The union bureaucracies are playing a crucial role in aiding the corporations and the capitalist states in forcing through job cuts and attacks on workers’ living standards. The lessons of last year’s United Auto Workers sellout contract should be assimilated by all workers.

The administration of self-proclaimed “reform” president Shawn Fain orchestrated a fraudulent “stand-up” strike which kept the overwhelming majority of autoworkers at Ford, GM, and Stellantis on the job and producing profits for the companies. The UAW leadership then shut down the limited strikes after announcing tentative agreements with the companies, before holding votes or even showing workers the contracts.

The deals—worked out between the companies, the union apparatus and the Biden administration behind workers’ backs—were hailed as “historic” and “job-saving” by the UAW leadership. But only weeks later, a wave of mass layoffs and firings of temporary workers have begun.

“We should have a global strike”

IYSSE members distribute statements opposing Gaza genocide to Stellantis workers at Warren Truck Assembly Plant in Warren, Michigan on December 21, 2023

Stellantis workers in the United States responded to news of the walkouts in Italy with enthusiasm. “The Italian workers are showing real solidarity,” said Hannah, a former Warren Truck worker in suburban Detroit who was one of the hundreds of supplementary (temporary) workers terminated last month. “The workers at the Mirafiori plant are seeking answers and not getting any from the union leaders, just like us.

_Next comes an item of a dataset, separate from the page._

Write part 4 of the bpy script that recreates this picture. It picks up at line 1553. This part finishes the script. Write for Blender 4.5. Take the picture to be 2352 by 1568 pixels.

So, they are taking matters into their own hands.”

Hannah, who is a member of the recently formed Rank-and-File Committee to Fight Job Cuts, said, “When I posted news about the strike on our Facebook page lots of workers liked the posts. They posted replies like ‘Let’s go out too,’ ‘Why weren’t we the first ones to walk out?’ and ‘Only if we show them our strength can we do anything.’

“The UAW reps are saying ‘that’s over in Italy, it doesn’t have anything to do with us.’ Well…hello...we all work for the same company! We should have a global strike. It was choice of the workers in Italy to fight, not the apparatus. The UAW officials are always trying to woo the membership with false hopes. But these job cuts are not just threats, they are happening all over, and workers are on the verge of taking matters into our own hands here too.”

Italian autoworkers, like their brothers and sisters in the US, are ready to fight. But the union bureaucracies are curtailing the struggle to what is acceptable by Tavares and the fascist Meloni. The one-hour wildcat strikes for three consecutive shifts instead of an all-out general strike are the unions’ attempt to control a situation that is threatening to escape their grip.

It has never been more urgent for workers to mobilize independently, on the basis of their common interests as an international class.

A new, global form of struggle is being spearheaded by the International Workers Alliance of Rank-and-File Committees (IWA-RFC), a network of militant workers’ organizations. The IWA-RFC is coordinating the fight against job cuts and for workers’ interests across national borders.